Aggressively violent imagery - equal among both parties?

Not at all. All I know is some of what he said, and what he then did. If you think these are unrelated to each other, the burden of proof falls to you, as Ludovic suggested.

Of course. I was speaking of political figures who are attacked for being political figures. I thought that was clear. (In this case, it appears that Judge Roll, though a political figure in his own right, was not assassinated.)

Loughner’s writings (online and personal) referenced recognizable political concepts, even if incoherently. He named a specific political figure, who he did not know in any other context. Then he attempted to kill that person. This may be crazy, but it is not random.

IIRC, the Bush movie was done in Britain - so not only do we not nominate our wackos, we exile them! :smiley:

However, as I understand it the movie was an examination of what would happen after an assassination, and not a call to assassinate anyone, so it isn’t even a good example.

Yet, you believe that Sarah Palin’s map was a call for the actual killing of certain congressional candidates?

It’s violent imagery regardless of whether or not it is intended to be taken literally. It’s imagery.

I’m sorry, I’m not in the business of speculating on the motives of crazy people. I’ll leave that to you.

The only *book *I could find about the assassination of Bush was Checkpoint, wherein two characters spend much of the book discussing how they’d kill the President through cartoonish violence (such as “Manchurian scorpions”)… and never, you know, actually go through with it.

Personally, I’m a little unclear how this book, and the movie you mentioned, indicate Liberal violence against a Republican President, but I’m sure friend **Yorick **will be along any minute now to lay it out on the big chalkboard.
… any minute now.

I can’t believe someone would so obviously incite people to violence by using crosshairs.

So?

Both parties use violent and hateful imagery. The Republicans (and fellow travelers to the right of the Republicans) have done it much more in the past two years than the left has.

But during the Bush years, the Democrats (and fellow travelers to the left of the mainstream Democrats) were the stronger purveyors of hate-filled rhetoric.

The usual response to this is that Bush deserved it, and thus it’s excusable.

Did that art film stir up Democrats, or anyone else, into any kind of kill Bush frenzy?
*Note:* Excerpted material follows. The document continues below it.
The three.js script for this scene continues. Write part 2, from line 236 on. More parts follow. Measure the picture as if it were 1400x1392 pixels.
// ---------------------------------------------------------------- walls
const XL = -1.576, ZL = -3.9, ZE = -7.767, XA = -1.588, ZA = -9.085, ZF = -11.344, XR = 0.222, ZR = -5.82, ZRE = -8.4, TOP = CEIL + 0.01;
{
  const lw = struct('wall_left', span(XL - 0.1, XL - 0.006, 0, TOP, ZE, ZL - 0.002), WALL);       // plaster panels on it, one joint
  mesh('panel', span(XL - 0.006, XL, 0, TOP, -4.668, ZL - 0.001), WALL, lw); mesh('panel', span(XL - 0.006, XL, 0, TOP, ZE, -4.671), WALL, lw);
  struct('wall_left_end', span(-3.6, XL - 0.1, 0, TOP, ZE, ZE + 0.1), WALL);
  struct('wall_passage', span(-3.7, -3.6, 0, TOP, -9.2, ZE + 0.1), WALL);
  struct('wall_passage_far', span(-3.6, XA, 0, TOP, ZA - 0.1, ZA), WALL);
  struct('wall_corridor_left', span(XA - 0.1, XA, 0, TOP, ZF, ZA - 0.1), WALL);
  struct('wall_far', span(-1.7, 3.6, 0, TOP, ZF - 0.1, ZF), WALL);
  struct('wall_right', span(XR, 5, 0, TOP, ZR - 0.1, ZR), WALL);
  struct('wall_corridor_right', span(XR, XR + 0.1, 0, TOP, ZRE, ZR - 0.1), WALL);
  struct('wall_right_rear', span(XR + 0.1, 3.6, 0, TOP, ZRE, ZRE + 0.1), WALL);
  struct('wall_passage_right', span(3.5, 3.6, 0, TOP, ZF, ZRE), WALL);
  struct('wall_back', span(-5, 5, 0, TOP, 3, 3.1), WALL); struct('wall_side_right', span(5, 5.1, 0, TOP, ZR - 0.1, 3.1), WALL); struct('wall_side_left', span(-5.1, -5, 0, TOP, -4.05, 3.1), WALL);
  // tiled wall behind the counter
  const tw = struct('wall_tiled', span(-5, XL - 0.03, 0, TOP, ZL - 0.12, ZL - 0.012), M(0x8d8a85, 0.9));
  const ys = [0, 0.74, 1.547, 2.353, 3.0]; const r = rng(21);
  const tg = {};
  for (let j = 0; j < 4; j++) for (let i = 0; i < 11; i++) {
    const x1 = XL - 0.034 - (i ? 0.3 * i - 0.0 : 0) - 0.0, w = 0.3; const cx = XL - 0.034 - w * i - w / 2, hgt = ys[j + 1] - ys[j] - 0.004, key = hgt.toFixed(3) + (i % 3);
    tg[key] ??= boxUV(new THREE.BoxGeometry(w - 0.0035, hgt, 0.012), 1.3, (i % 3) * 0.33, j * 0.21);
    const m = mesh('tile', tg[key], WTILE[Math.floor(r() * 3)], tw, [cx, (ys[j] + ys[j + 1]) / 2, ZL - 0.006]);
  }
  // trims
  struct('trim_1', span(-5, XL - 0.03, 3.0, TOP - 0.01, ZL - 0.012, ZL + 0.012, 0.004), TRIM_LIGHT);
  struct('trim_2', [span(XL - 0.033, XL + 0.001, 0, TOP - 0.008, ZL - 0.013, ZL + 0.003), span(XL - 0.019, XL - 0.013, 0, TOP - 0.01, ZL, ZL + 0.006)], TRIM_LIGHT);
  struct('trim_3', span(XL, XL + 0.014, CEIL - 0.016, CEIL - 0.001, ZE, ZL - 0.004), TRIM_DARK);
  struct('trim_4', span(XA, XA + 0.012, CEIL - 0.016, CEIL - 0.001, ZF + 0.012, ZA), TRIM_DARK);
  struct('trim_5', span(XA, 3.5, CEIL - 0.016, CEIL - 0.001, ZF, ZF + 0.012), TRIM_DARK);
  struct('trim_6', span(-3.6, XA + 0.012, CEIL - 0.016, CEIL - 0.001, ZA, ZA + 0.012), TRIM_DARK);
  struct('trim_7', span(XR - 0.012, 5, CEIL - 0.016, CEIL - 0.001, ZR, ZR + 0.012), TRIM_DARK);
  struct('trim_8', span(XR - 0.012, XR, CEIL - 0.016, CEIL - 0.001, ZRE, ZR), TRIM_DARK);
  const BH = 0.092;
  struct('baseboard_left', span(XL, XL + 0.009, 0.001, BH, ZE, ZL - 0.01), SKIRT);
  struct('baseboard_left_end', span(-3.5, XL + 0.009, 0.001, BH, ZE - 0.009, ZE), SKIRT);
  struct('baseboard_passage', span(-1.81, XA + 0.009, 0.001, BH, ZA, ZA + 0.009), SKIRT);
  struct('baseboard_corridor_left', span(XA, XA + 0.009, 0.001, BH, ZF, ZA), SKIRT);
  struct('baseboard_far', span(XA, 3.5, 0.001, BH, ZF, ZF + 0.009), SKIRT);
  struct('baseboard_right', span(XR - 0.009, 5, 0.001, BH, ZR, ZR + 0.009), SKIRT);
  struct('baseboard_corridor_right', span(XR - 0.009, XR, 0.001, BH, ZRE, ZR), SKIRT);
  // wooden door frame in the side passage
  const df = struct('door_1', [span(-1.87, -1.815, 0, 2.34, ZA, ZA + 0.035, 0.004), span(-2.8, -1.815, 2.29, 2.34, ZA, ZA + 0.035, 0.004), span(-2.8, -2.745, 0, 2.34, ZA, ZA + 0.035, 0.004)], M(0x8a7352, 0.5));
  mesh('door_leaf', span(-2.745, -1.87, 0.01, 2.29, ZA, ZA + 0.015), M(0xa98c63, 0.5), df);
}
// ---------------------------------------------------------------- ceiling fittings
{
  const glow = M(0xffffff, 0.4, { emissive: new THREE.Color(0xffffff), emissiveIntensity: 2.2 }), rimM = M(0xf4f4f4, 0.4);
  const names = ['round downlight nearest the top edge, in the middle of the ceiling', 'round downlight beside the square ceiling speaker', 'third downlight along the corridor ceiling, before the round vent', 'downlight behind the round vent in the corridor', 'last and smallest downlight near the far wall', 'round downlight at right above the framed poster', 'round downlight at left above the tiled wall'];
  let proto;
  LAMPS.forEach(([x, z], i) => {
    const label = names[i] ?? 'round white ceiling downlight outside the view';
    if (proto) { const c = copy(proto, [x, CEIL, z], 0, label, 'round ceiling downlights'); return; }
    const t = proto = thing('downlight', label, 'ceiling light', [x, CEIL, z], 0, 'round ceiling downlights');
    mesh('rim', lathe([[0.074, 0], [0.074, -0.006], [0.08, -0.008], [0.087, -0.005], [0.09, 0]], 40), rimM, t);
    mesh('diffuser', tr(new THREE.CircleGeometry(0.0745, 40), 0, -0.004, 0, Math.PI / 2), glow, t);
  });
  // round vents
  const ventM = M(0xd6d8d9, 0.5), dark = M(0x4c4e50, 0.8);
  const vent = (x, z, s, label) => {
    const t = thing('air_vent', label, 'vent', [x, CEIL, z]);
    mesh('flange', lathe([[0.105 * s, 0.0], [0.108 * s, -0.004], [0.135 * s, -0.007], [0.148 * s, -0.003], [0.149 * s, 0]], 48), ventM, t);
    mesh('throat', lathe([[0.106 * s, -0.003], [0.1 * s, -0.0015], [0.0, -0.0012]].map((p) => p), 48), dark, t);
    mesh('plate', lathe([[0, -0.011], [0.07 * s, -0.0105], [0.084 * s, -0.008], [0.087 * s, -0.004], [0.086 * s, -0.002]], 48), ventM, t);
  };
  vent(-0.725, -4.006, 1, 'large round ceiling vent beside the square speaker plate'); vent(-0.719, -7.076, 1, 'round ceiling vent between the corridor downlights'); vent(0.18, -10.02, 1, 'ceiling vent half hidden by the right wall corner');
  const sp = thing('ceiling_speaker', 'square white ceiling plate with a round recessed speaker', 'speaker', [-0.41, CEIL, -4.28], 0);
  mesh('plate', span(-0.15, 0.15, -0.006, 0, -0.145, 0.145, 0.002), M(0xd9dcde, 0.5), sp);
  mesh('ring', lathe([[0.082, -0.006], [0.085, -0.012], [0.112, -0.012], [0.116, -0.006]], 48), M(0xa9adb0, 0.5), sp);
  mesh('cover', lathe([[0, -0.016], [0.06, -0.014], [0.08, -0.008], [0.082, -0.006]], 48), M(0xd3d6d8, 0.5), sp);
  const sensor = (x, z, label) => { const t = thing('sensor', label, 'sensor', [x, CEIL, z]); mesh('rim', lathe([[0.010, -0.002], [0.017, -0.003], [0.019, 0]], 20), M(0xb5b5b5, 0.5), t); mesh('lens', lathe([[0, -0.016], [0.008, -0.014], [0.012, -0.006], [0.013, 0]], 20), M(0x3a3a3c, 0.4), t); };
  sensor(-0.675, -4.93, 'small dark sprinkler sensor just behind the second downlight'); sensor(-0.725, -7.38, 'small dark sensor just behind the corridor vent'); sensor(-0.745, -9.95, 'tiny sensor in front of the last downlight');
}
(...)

Did they start parading around the White House with guns? Did they go to Bush events with guns?

And, though people have been trying to get this through to you for quite a while, the map by itself would be insignificant. It is significant as a piece of a larger and quite intended strategy to work up the rabble

Do you think Palin (and the others, but she is the most visible) has a moral obligation to try to tone down the rhetoric, or should she just keep on denying that she had any part in the overheated atmosphere we have today?

The Tea Party

Anti-abortion groups

Anti-gay groups

Anti-Muslim campaigns

Their memberships may not be exclusively haters, but those groups attract the haters. The Republicans court those groups, which are based on hatred ideology.

Did Sarah Palin’s speeches stir up anyone into a kill Democrats frenzy?

Based upon that qualification, then the Democratic Party recruits hate groups as well. As you will find haters in any group.

Please give some examples from leaders of the Democratic party? “Bush lied, people died” does not qualify IMO.

During the Clinton years there was plenty of violent rhetoric from militias and the like, in one form or another, but actual political leaders neither encouraged it or fanned it, as far as I can recall. So let’s not use some wacko bloggers as examples either. Those will exist on both sides, and are regrettable but can be marginalized.

Not a hate group.

Not a hate group.

Arguably a hate group, but the focus of the interaction has been on legal issues like same-sex marriage. Now, you may simply choose to define opposition to same-sex marriage as hate, but that’s not a definition I accept.

I deny the Republicans have courted “anti-Muslim” groups or campaigns.

Bull fucking shit.

As I stated, these groups are based on an ideology of hatred, they have more than just random members who are haters. I forgot to mention militias in the list, and I’m sure there are other examples.

Did they encourage people to go to Presidential events with guns? Looks like. And there appears to be quite a frenzy, even if it has been limited to vandalism so far.
I’ll ask you also: do you think, given what has happened, Palin has a moral obligation to try to tone down the rhetoric? McCain, if you remember, actually said that the opposition should be treated with respect. Or should she keep denying that her words could possibly have an impact?

I love how the rules keep changing. The previous poster seeks to tar and efather the Republicans because they court groups that, according to him, spew hatred.

You seek to limit the inquiry to leaders of the Demoratic party.

Which is it?

And Sarah Palin is a former, failed VP candidate. She holds no leadership position in the Republican party.

You seem to have omitted the word “violent” from your charge of Democrat rhetoric. Intentional or an oversight?

In any event, I would welcome some specific examples of Dem action during the Bush admin that you consider the equal of what you acknowledge Rpubs have done recently.

Seems like everyone is using the Tuscon events to now say:

Has the political rhetoric gotten out of hand? Will Sarah Palin just admit that she’s going overboard?

What are the correlations between these things? Nothing.